Duitsland en de
Europese Unie moeten hun digitale infrastructuur versterken om minder afhankelijk te zijn van Amerikaanse technologiebedrijven. Maar volgens Duitsland’s digitale minister Karsten Wildberger betekent het streven naar “digitale soevereiniteit” niet dat Europa zich moet afsluiten van de rest van de wereld, aldus
Reuters.
Wildberger zei in een interview met Reuters dat het vooruitzicht op technologische onafhankelijkheid vooral draait om keuzevrijheid: bedrijven in Europa moeten zelf kunnen bepalen waar hun data wordt opgeslagen en wie hun digitale infrastructuur beheert. Hij benadrukte dat dit streven niet betekende dat buitenlandse samenwerking moest stoppen.
Van consument naar speler
Volgens Wildberger bevindt Europa zich momenteel in een positie waarin veel van de technologische infrastructuur eigendom is van buitenlandse bedrijven. Hij pleit dat de EU niet langer louter klant of afnemer moet zijn, maar actief moet deelnemen als speler in de wereld van digitale technologieën, van software tot hardware, van diensten tot datacenters.
Hij verwees naar succesvolle Europese bedrijven zoals Mistral AI, DeepL en Aleph Alpha als voorbeelden dat Europa technisch talent en innovatie kan voortbrengen. Maar tegelijkertijd erkende hij dat de Verenigde Staten op veel gebieden, vooral kunstmatige intelligentie, nog een voorsprong hebben. Dit onderstreept volgens hem de noodzaak tot samenwerking, niet isolatie.
Kritiek op protectionisme
Een van de belangrijkste voorbehouden die Wildberger ontkrachtte, is dat digitale soevereiniteit gelijk zou staan aan protectionisme. Hij zei dat Europa zich niet wil afsluiten van de wereldmarkt, maar juist open moet blijven. “Digital sovereignty doesn’t mean protectionism. We want to and must be accessible for the global market,” zei hij.

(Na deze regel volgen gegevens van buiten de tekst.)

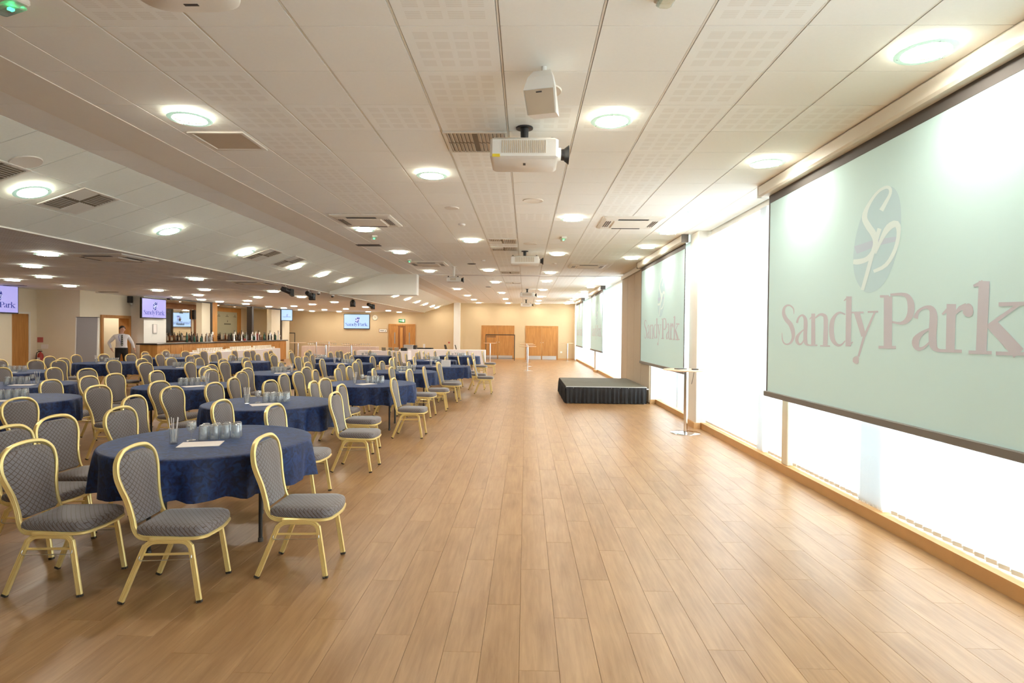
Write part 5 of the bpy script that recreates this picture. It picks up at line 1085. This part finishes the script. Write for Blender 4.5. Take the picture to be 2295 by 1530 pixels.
# ------------------------------------------------------------------ things along the bar wall
t = thing('display_board', 'grey felt display board with white edges leaning before the column', 'board', (-13.55, 17.72, 0)); t.rotation_euler = (math.radians(-2), 0, .0)
MB().box(-.33, -.015, .12, .33, .015, 1.98).build('panel', M['pinboard'], t); MB().box(-.36, -.02, 0, -.33, .02, 2.0).box(.33, -.02, 0, .36, .02, 2.0).build('frame', M['white'], t); MB().box(-.36, -.02, 1.98, .36, .02, 2.0).build('top_edge', M['darkgrey'], t)
t = thing('fire_extinguisher', 'red fire extinguisher on the wall below two small signs', 'extinguisher', (-15.20, 17.98, .40)); MB().lathe([(0, 0), (.07, 0), (.08, .01), (.08, .38), (.06, .44), (.025, .47), (.022, .50), (0, .50)], 18).build('cylinder', M['red'], t, True); MB().box(-.02, -.06, .50, .02, .05, .525).box(-.015, -.10, .545, .015, .03, .56).build('handle', M['black'], t); MB().tube([(-.02, -.02, .50), (-.10, -.02, .47), (-.12, -.02, .36), (-.10, -.03, .14), (-.09, -.03, .10)], .011, 6).build('hose', M['black'], t, True); MB().box(-.05, -.083, .18, .05, -.078, .32).build('label', M['paper'], t)
tag(MB().box(-.09, 0, -.08, .09, .012, .08).build('call_point', M['signred'], None, loc=(-15.30, 18.085, 1.27)), 'square red call point above the fire extinguisher', 'call point')
tag(MB().box(-.11, 0, -.07, .11, .012, .07).build('safety_sign', M['paper'], None, loc=(-15.16, 18.085, 1.06)), 'small pale safety sign above the fire extinguisher', 'sign')
t = thing('loudspeaker', 'narrow dark wall loudspeaker above the oak doorway', 'speaker', (-14.55, 21.15, 2.60)); MB().bbox(-.05, -.06, 0, .10, .06, .24, .01).build('cabinet', M['darkgrey'], t); MB().bbox(.02, -.045, -.06, .09, .045, -.01, .008).build('bracket', M['steel'], t)
t = thing('notice_frame', 'small framed notice on the white panel beside the bar', 'frame', (-14.09, 21.9, 1.66)); MB().box(0, -.10, -.16, .012, .10, .16).build('notice', M['paper'], t); MB().box(.0, -.115, .16, .018, .115, .175).box(0, -.115, -.175, .018, .115, -.16).box(0, -.115, -.16, .018, -.10, .16).box(0, .10, -.16, .018, .115, .16).build('rim', M['steel'], t)
for y, l in ((21.50, 'dark light switch on the white panel, nearer of two'), (21.75, 'white light switch on the white panel, farther of two')): tag(MB().bbox(0, -.06, -.05, .015, .06, .05, .004).build('light_switch', M['steel'] if y < 21.6 else M['white'], None, loc=(-14.09, y, 1.06)), l, 'switch')
for x, y, l in [(-14.6, 16.4, 'narrow dark slot vent in the low ceiling near the recess'), (-13.7, 18.9, 'narrow dark slot vent in the low ceiling near the column')]: tag(MB().box(-.3, -.06, -.01, .3, .06, 0).build('slot_vent', M['darkgrey'], None, loc=(x, y, ZL)), l, 'vent')

# ------------------------------------------------------------------ the man
def skinned(name, verts, edges, radii, root, sub=2):
    me = bpy.data.meshes.new(name); me.from_pydata(verts, edges, []); o = bpy.data.objects.new(name, me); COL.objects.link(o)
    sk = o.modifiers.new('skin', 'SKIN'); sk.use_smooth_shade = True
    for i, r in enumerate(radii):
        rr_ = r if isinstance(r, tuple) else (r, r); me.skin_vertices[0].data[i].radius = rr_; me.skin_vertices[0].data[i].use_root = (i == root)
    o.modifiers.new('sub', 'SUBSURF').levels = sub; o.modifiers['sub'].render_levels = sub
    dg = bpy.context.evaluated_depsgraph_get(); m2 = bpy.data.meshes.new_from_object(o.evaluated_get(dg)); bpy.data.objects.remove(o); m2.name = name
    return m2
V_, E_, R_ = [], [], []
def node(p, r, par=None):
    V_.append(p); R_.append(r); i = len(V_) - 1
    if par is not None: E_.append((par, i))
    return i
pel = node((0, 0, .96), (.165, .13)); ab = node((0, -.015, 1.08), (.172, .145), pel); chs = node((0, -.01, 1.26), (.178, .135), ab); upc = node((0, 0, 1.38), (.15, .10), chs); nk = node((0, -.005, 1.47), .062, upc); nk2 = node((.01, -.015, 1.53), .055, nk); hd = node((.02, -.035, 1.60), (.078, .095), nk2); hd2 = node((.022, -.03, 1.67), (.076, .092), hd); hd3 = node((.02, -.02, 1.725), (.045, .05), hd2)
nose = node((.075, -.105, 1.612), .012, hd)
for s, el, wr_, hn in ((-1, (-.36, .05, 1.17), (-.29, -.06, .985), (-.265, -.09, .93)), (1, (.31, .02, 1.16), (.37, -.07, .97), (.385, -.10, .915))):
    shd = node((.185 * s, 0, 1.385), .073, upc); e = node(el, .054, shd); mid = node(tuple((Vector(el) * .55 + Vector(wr_) * .45)), .047, e); w_ = node(wr_, .032, mid); pm2 = node(hn, (.036, .022), w_)
    dv = (Vector(hn) - Vector(wr_)).normalized(); sd = Vector((0, 1, 0)) - dv * dv.y; sd.normalize()
    for q, ln in ((-1.5, .055), (-.5, .068), (.5, .072), (1.5, .064)):
        b0 = Vector(hn) + dv * .035 + sd * q * .017; k1 = node(tuple(b0), .0095, pm2); k2 = node(tuple(b0 + dv * ln * .5), .009, k1); node(tuple(b0 + dv * ln * .95 + Vector((-.015 * s, 0, .006))), .0075, k2)
    th = node(tuple(Vector(hn) - dv * .01 - sd * .035), .012, pm2); node(tuple(Vector(hn) + dv * .03 - sd * .058), .009, th)
    hp_ = node((.10 * s, 0, .86), (.10, .105), pel); kn = node((.115 * s, -.015, .50), .066, hp_); cf = node((.12 * s, .01, .32), .060, kn); an = node((.125 * s, .02, .09), .045, cf); hl = node((.125 * s, .03, .045), .042, an); node((.14 * s, -.15, .038), (.042, .034), hl)
bm_ = skinned('person', V_, E_, R_, pel)
for k in ('skin', 'shirt', 'trouser', 'black'): bm_.materials.append(M[k])
for p in bm_.polygons:
    c = p.center
    if c.z > 1.475: i = 0
    elif abs(c.x) > .22 and c.z < .995 and c.z > .7: i = 0
    elif c.z > .985 or abs(c.x) > .215 and c.z > .9: i = 1
    elif c.z > .085: i = 2
    else: i = 3
    p.material_index = i; p.use_smooth = True
man = place(bm_, 'person', None, (-13.72, 19.55, 0), math.radians(33)); tag(man, 'dark haired person in white shirt and striped tie standing by the oak doorway', 'person')
hr = MB(); HN = 18
rows = [(0, 0), (.35, .0), (.7, 0), (1.05, 0), (1.35, 0), (1.65, 0), (1.95, 0)]
R = []
for th, _ in rows[1:]:
    ring = []
    for k in range(HN):
        a = 2 * PI * k / HN; front = max(0, -math.sin(a)); t2 = min(th, 1.95 - .80 * front)      # hairline high at the front
        ring.append((.090 * math.sin(t2) * math.cos(a), .112 * math.sin(t2) * math.sin(a) + .006, .098 * math.cos(t2)))
    R.append(ring)
hr.rings(R, cap=False); n0 = len(hr.v); hr.v.append((0, .006, .099))
for k in range(HN): hr.f.append([n0, k, (k + 1) % HN]); hr.mi.append(0)
hr.build('hair', M['hair'], man, True, loc=(.022, -.028, 1.652), rz=.5)
MB().prism([(-.022, 0), (.022, 0), (.034, -.34), (0, -.39), (-.034, -.34)], lambda x, z: (x, -.150 - .03 * (-z / .39) + .02 * 0, z), lambda x, z: (x, -.142 - .03 * (-z / .39), z)).build('tie', M['darkgrey'], man, loc=(.02, -.005, 1.44))
b = MB()
for q in range(5): b.add([(-.026 - q * .001, -.152 - q * .0055, -.06 - q * .07), (.026 + q * .001, -.152 - q * .0055, -.03 - q * .07), (.026 + q * .001, -.1525 - q * .0055, -.05 - q * .07), (-.026 - q * .001, -.1525 - q * .0055, -.08 - q * .07)], [(3, 2, 1, 0)])
b.build('tie_stripe', M['mirror_sage'], man, loc=(.02, -.007, 1.44))
MB().tube([(-.085, -.02, 1.465), (-.06, -.10, 1.44), (.0, -.13, 1.425), (.06, -.10, 1.44), (.085, -.02, 1.465)], .014, 8).build('collar', M['shirt'], man, True)
MB().tube([(-.05, -.06, 1.47), (-.085, -.125, 1.38), (-.05, -.165, 1.25), (.0, -.175, 1.18)], .005, 5).build('lanyard', M['navy_print'], man)
for sx_ in (-.008, .052): MB().lathe([(0, -.006), (.006, -.004), (.008, 0), (.006, .004), (0, .006)], 8).build('eye', M['hair'], man, True, loc=(.032 + sx_, -.124 + sx_ * .45, 1.640))
for sx_ in (-.06, .098): MB().lathe([(0, -.03), (.012, -.015), (.014, .01), (0, .03)], 8).build('ear', M['skin'], man, True, loc=(sx_, -.02, 1.612))
MB().box(-.02, -.004, -.003, .022, .004, .003).build('mouth', M['signred'], man, loc=(.055, -.118, 1.565), rz=.3)
MB().tube([(.168 * math.cos(q), -.008 + .142 * math.sin(q), .985) for q in [2 * PI * i / 20 for i in range(20)]], .024, 8, closed=True).build('belt', M['black'], man)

Wildberger wees erop dat Amerikaanse bedrijven nog steeds graag zaken zullen doen in Europa. Het doel is dat Europese bedrijven meer keuzemogelijkheden krijgen, vooral ten aanzien van dataopslag, infrastructuur en wie deze beheert.
Meer dan software alleen
Voor Wildberger gaat digitale soevereiniteit verder dan platforms en applicaties: hij wil dat Europa controle en inzicht terugwint over de hele keten, van grondstoffen (zoals zeldzame aardmetalen) tot chipontwerp, servers, netwerkkabels en datacenters. Volgens hem moet Europa minder kwetsbaar zijn in elke schakel van de toeleveringsketen.
Het pleidooi past binnen bredere Europese strategieën om investeringen in technologische infrastructuur te bevorderen, en om de regie over digitale evolutie niet uit handen te geven.
Uitdagingen liggen op de loer
Hoewel de visie helder klinkt, staan er flinke uitdagingen op de weg. Europese landen verschillen sterk in technologische capaciteit, regelgeving, en investeringskracht. Het opzetten van eigen infrastructuur kost tijd, middelen en politieke wil.
Daarnaast moet Europa slimme allianties smeden zodat het niet geïsoleerd raakt. Als je technologiepotentieel opbouwt maar vervolgens geen toegang hebt tot de wereldmarkt of partners weggejaagd worden, is de schade groot.
Een ander potentieel struikelblok is dat technologische soevereiniteit kan worden verward met handelsbelemmeringen, vooral als overheidsbeleid wordt gezien als bevoordeling van binnenlandse bedrijven. De balans tussen strategisch beleid en eerlijke mededinging moet zorgvuldig worden bewaakt.
De oproep van minister Wildberger laat zien dat Europa steeds bewuster wordt van zijn technologische afhankelijkheden én ambities. Digitale soevereiniteit lijkt een kernbegrip te worden van het beleid van de komende jaren. Maar of het geloof in autonomie en behoud van openheid samengaan, hangt af van hoe Europa deze visie omzet in harde stappen: technologisch, economisch én politiek.